The loss of head, arm, and feet does not diminish what remains. The knotted lion's pelt across the chest, the subdued animal stretched along the thigh, the belted tunic, and the overall stance all survive intact. These are the elements that identified the figure to ancient worshippers and that still allow us to place it within its religious and artistic context.
A God for Everyone
The deliberate ambiguity of this Cypriot type may have been central to its success. In the sanctuaries where these figures were dedicated, worshippers from different backgrounds, Phoenician colonists, Greek traders, and the native Cypriot population, could each recognise their own deity. A visitor from Tyre saw Melqart. A Greek saw Heracles. A local devotee saw the island's own divine protector, whatever name they used.

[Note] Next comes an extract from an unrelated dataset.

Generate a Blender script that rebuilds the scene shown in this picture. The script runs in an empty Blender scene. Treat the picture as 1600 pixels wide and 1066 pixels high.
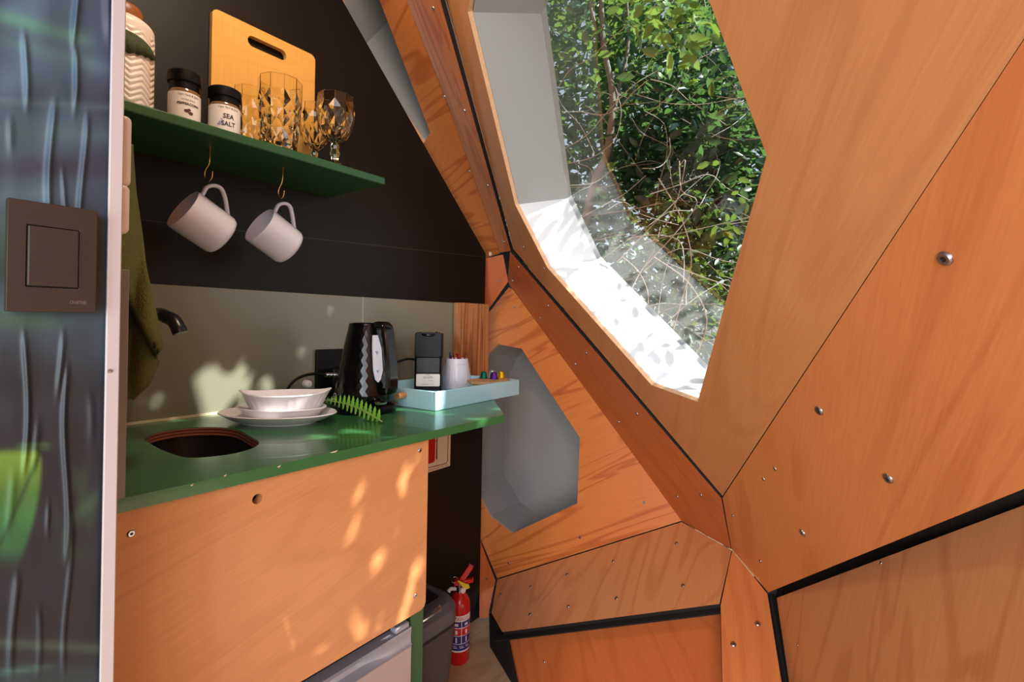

The image served as common ground in a society where cultural exchange, rather than assimilation, was the norm.
No dedicatory inscriptions securely linking this iconographic type to a specific divine name have survived from the Archaic or Classical periods. The conventional modern label "Herakles-Melqart" acknowledges this uncertainty while recognising the dual heritage visible in the figure's attributes. Some scholars prefer to speak of a "Master of the Lion" type, defined by its iconography rather than by a divine name that may have varied from sanctuary to sanctuary.
The figure that left Cyprus for David Jonson's collection began its existence as an act of devotion, a votive placed in a shrine to secure divine favour or to thank a god for blessings received. It stood for centuries in the half-light of a sanctuary, its painted features fading, its raised arm eventually breaking away. That it survives at all is remarkable; that it survives in identifiable form, with its iconographic programme still legible, is a gift to anyone interested in the religious imagination of the ancient Mediterranean. The god who wore the lion skin before Heracles claimed it still holds his prey.